As the question states,
What's the difference between (for example) mov eax, 0
and mov eax, dword 0
?
I've been using cmp statements, and I can't catch the difference. Is one an address and the other a numerical value?
As the question states,
What's the difference between (for example) mov eax, 0
and mov eax, dword 0
?
I've been using cmp statements, and I can't catch the difference. Is one an address and the other a numerical value?
As stated, no difference for the MOV instruction. For CMP, you would have difference between
CMP memory address of a qword,a 32 bit immediate
is different from
CMP memory address of a qword,an 8 bit immediate
as the comparison will be done after a sign extension, and hence, with a smaller dimension immediate number, expecially when its a negative number, some caution is advised.
Have fun programming...
It does not make a difference with a register since the name of the register already tells the assembler "how big" the data item (in this case, 0
) is:
mov eax, dword 0 ; move a 4-byte 0 into eax
mov eax, 0 ; move a 0 into eax (eax is 4 bytes, so move 4 bytes)

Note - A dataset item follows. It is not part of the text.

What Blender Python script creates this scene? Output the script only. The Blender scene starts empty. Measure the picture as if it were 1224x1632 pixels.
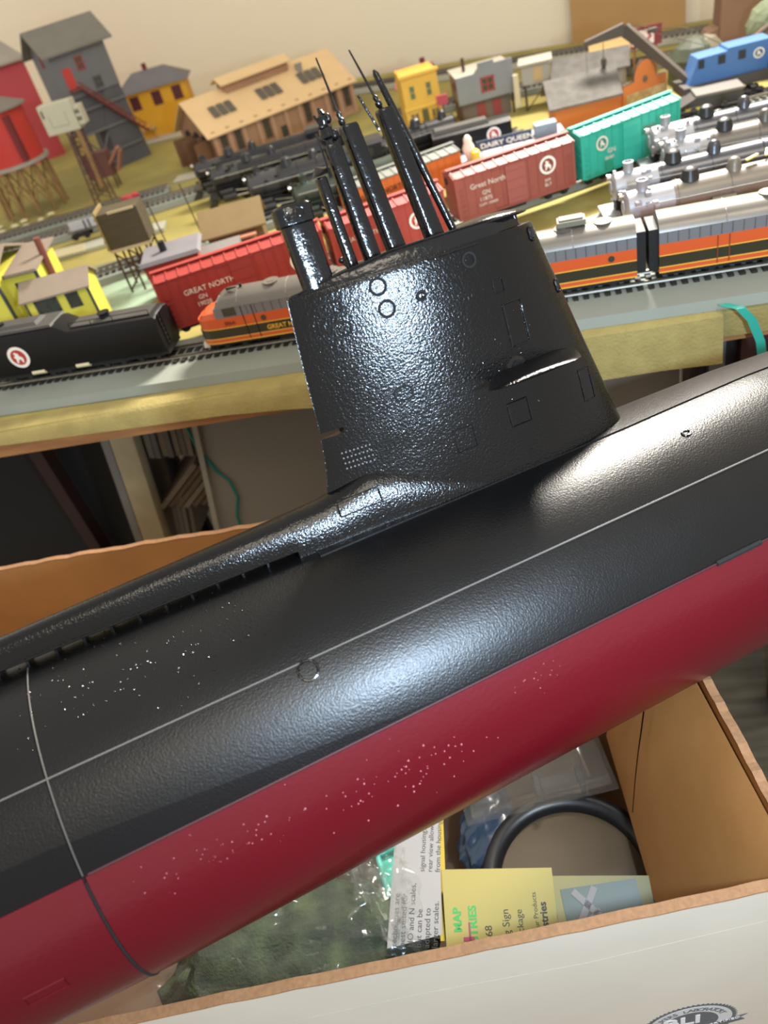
import bpy, bmesh, math, random
from mathutils import Vector, Matrix, noise
random.seed(7)
CM = 0.01
PI = math.pi
def R(d): return math.radians(d)
scn = bpy.context.scene
COL = scn.collection

# ------------------------------------------------------------------ camera, world, lights
# all lengths below are centimetres, z = 0 is the room floor, z = 75 the layout surface
cam_d = bpy.data.cameras.new('camera'); cam = bpy.data.objects.new('camera', cam_d); COL.objects.link(cam)
D = Vector((445, 1484, 1226)).normalized()
Zc = -D
Xc = Vector((.9728, -.122, -.1974)); Xc = (Xc - Zc*Xc.dot(Zc)).normalized()
Yc = Zc.cross(Xc)
cw = Matrix((Xc, Yc, Zc))
rot = cw @ Matrix(((1,0,0),(0,-1,0),(0,0,-1)))
cam.matrix_world = Matrix.Translation(Vector((0,0,101))*CM) @ rot.to_4x4()
cam_d.sensor_fit = 'VERTICAL'; cam_d.sensor_height = 36; cam_d.sensor_width = 27
cam_d.lens = 1226/1632*36
cam_d.clip_start = .01; cam_d.clip_end = 30
cam_d.dof.use_dof = True; cam_d.dof.focus_distance = .36; cam_d.dof.aperture_fstop = 11
scn.camera = cam
scn.view_settings.view_transform = 'Standard'; scn.view_settings.look = 'None'
scn.view_settings.exposure = 0.0; scn.view_settings.gamma = 1; scn.view_settings.use_curve_mapping = False

world = bpy.data.worlds.new('room_light'); scn.world = world; world.use_nodes = True
world.node_tree.nodes['Background'].inputs[0].default_value = (1.0, .94, .84, 1)
world.node_tree.nodes['Background'].inputs[1].default_value = 1.05

def area(name, loc, target, sx, sy, watts, color):
    l = bpy.data.lights.new(name, 'AREA'); l.shape = 'RECTANGLE'; l.size = sx*CM; l.size_y = sy*CM
    l.energy = watts; l.color = color
    o = bpy.data.objects.new(name, l); COL.objects.link(o)
    o.location = Vector(loc)*CM
    o.rotation_euler = (Vector(target)-Vector(loc)).to_track_quat('-Z', 'Y').to_euler()
    return o
area('overhead_fill_light', (60, -60, 235), (0, 110, 75), 60, 60, 14, (1, .88, .7))  # added warm fill from above, no fixture is seen there
area('phone_flash', (11, 2.5, 98), (-2, 25, 82), 2.4, 2.4, 3.0, (.6, .79, 1))
sl = area('shelf_lamp', (26, 121, 148), (5, 29, 80), 34, 12, 17, (1, .93, .84)); sl.data.spread = R(100)

# ------------------------------------------------------------------ materials
def lin(c):
    if isinstance(c, str):
        c = tuple(int(c[i:i+2], 16)/255 for i in (0, 2, 4))
    return tuple((v/12.92 if v <= .04045 else ((v+.055)/1.055)**2.4) for v in c)+(1,)
_m = {}
def mat(name, col='808080', rough=.55, metal=0, bump=0, bscale=600, var=0, vscale=80, col2=None, coat=0, spec=.5, trans=0, alpha=1, emit=0, scl=(1,1,1), detail=4):
    if name in _m: return _m[name]
    m = bpy.data.materials.new(name); m.use_nodes = True; _m[name] = m
    nt = m.node_tree; n = nt.nodes; L = nt.links; b = n['Principled BSDF']
    c = lin(col)
    b.inputs['Base Color'].default_value = c; b.inputs['Roughness'].default_value = rough
    b.inputs['Metallic'].default_value = metal; b.inputs['Coat Weight'].default_value = coat; b.inputs['Coat Roughness'].default_value = .12
    b.inputs['Specular IOR Level'].default_value = spec
    b.inputs['Transmission Weight'].default_value = trans; b.inputs['Alpha'].default_value = alpha
    tc = n.new('ShaderNodeTexCoord'); mp = n.new('ShaderNodeMapping'); mp.inputs['Scale'].default_value = scl
    L.new(tc.outputs['Object'], mp.inputs[0])
    if var or col2:
        no = n.new('ShaderNodeTexNoise'); no.inputs['Scale'].default_value = vscale; no.inputs['Detail'].default_value = detail
        L.new(mp.outputs[0], no.inputs['Vector'])
        mx = n.new('ShaderNodeMix'); mx.data_type = 'RGBA'
        c2 = lin(col2) if col2 else tuple(v*(1-var) for v in c[:3])+(1,)
        mx.inputs[6].default_value = c; mx.inputs[7].default_value = c2
        rp = n.new('ShaderNodeMapRange'); rp.inputs[1].default_value = .35; rp.inputs[2].default_value = .65
        L.new(no.outputs[0], rp.inputs[0]); L.new(rp.outputs[0], mx.inputs[0]); L.new(mx.outputs[2], b.inputs['Base Color'])
    if bump:
        nb = n.new('ShaderNodeTexNoise'); nb.inputs['Scale'].default_value = bscale; nb.inputs['Detail'].default_value = 3
        L.new(mp.outputs[0], nb.inputs['Vector'])
        bp = n.new('ShaderNodeBump'); bp.inputs['Strength'].default_value = bump; bp.inputs['Distance'].default_value = .001
        L.new(nb.outputs[0], bp.inputs['Height']); L.new(bp.outputs[0], b.inputs['Normal'])
    if emit:
        b.inputs['Emission Color'].default_value = c; b.inputs['Emission Strength'].default_value = emit
    return m

def paint_black(name, rough, b1, b2, band=False, base='0b0b0d', spec=.34, grain=1300):
    """sprayed black paint: coarse orange peel over fine grit, wrinkles where it ran"""
    m = mat(name, base, rough, spec=spec)
    nt = m.node_tree; n = nt.nodes; L = nt.links; b = n['Principled BSDF']
    tc = n.new('ShaderNodeTexCoord')
    a1 = n.new('ShaderNodeTexNoise'); a1.inputs['Scale'].default_value = grain; a1.inputs['Detail'].default_value = 2
    a2 = n.new('ShaderNodeTexNoise'); a2.inputs['Scale'].default_value = 420; a2.inputs['Detail'].default_value = 3
    for a in (a1, a2): L.new(tc.outputs['Object'], a.inputs['Vector'])
    p1 = n.new('ShaderNodeBump'); p1.inputs['Strength'].default_value = b1; p1.inputs['Distance'].default_value = .0004
    p2 = n.new('ShaderNodeBump'); p2.inputs['Strength'].default_value = b2; p2.inputs['Distance'].default_value = .0008
    L.new(a1.outputs[0], p1.inputs['Height']); L.new(a2.outputs[0], p2.inputs['Height']); L.new(p1.outputs[0], p2.inputs['Normal'])
    L.new(p2.outputs[0], b.inputs['Normal'])
    v = n.new('ShaderNodeTexNoise'); v.inputs['Scale'].default_value = 25; L.new(tc.outputs['Object'], v.inputs['Vector'])
    mr = n.new('ShaderNodeMapRange'); mr.inputs[3].default_value = rough-.06; mr.inputs[4].default_value = rough+.08
    L.new(v.outputs[0], mr.inputs[0]); L.new(mr.outputs[0], b.inputs['Roughness'])
    if band:   # masked strip of matt paint just above the red, worn away forward
        sx = n.new('ShaderNodeSeparateXYZ'); L.new(tc.outputs['Object'], sx.inputs[0])
        lim = n.new('ShaderNodeMapRange'); lim.inputs[1].default_value = -.13; lim.inputs[2].default_value = .0
        lim.inputs[3].default_value = .0275; lim.inputs[4].default_value = .017
        L.new(sx.outputs[0], lim.inputs[0])
        lt = n.new('ShaderNodeMath'); lt.operation = 'LESS_THAN'; L.new(sx.outputs[2], lt.inputs[0]); L.new(lim.outputs[0], lt.inputs[1])
        mx = n.new('ShaderNodeMix'); mx.data_type = 'RGBA'; mx.inputs[6].default_value = lin(base); mx.inputs[7].default_value = lin('121011')
        L.new(lt.outputs[0], mx.inputs[0]); L.new(mx.outputs[2], b.inputs['Base Color'])
        sp = n.new('ShaderNodeMix'); sp.data_type = 'FLOAT'; sp.inputs[2].default_value = .3; sp.inputs[3].default_value = .12
        L.new(lt.outputs[0], sp.inputs[0]); L.new(sp.outputs[0], b.inputs['Specular IOR Level'])
    return m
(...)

However, there are cases where you might want to be able to specify how large the value is since there's a choice. In x86 32-bit assembly, the following would push a 4-byte 0
value on the stack:
push 0 ; push 4-byte 0 onto the stack
If you wanted to push a 2-byte 0
value, you would use:
push word 0
If you wanted to be explicit so it's clear for the 4-byte immediate push, you could use the dword
:
push dword 0
If you want to move an immediate value to memory, the size specifier becomes necessary because the assembler doesn't know how large the data item is otherwise. For example, consider the following code in nasm
assembly:
section .bss
num resb 4
...
section .text
...
mov [num], 0
This will generate an error:
error: operation size not specified
So you need to specify the size, say, 4-bytes:
mov [num], dword 0
They are exactly the same thing, it's just assembler syntax.
As a side note, xor eax, eax
is generally preferred since it generates a two byte instruction which is much smaller.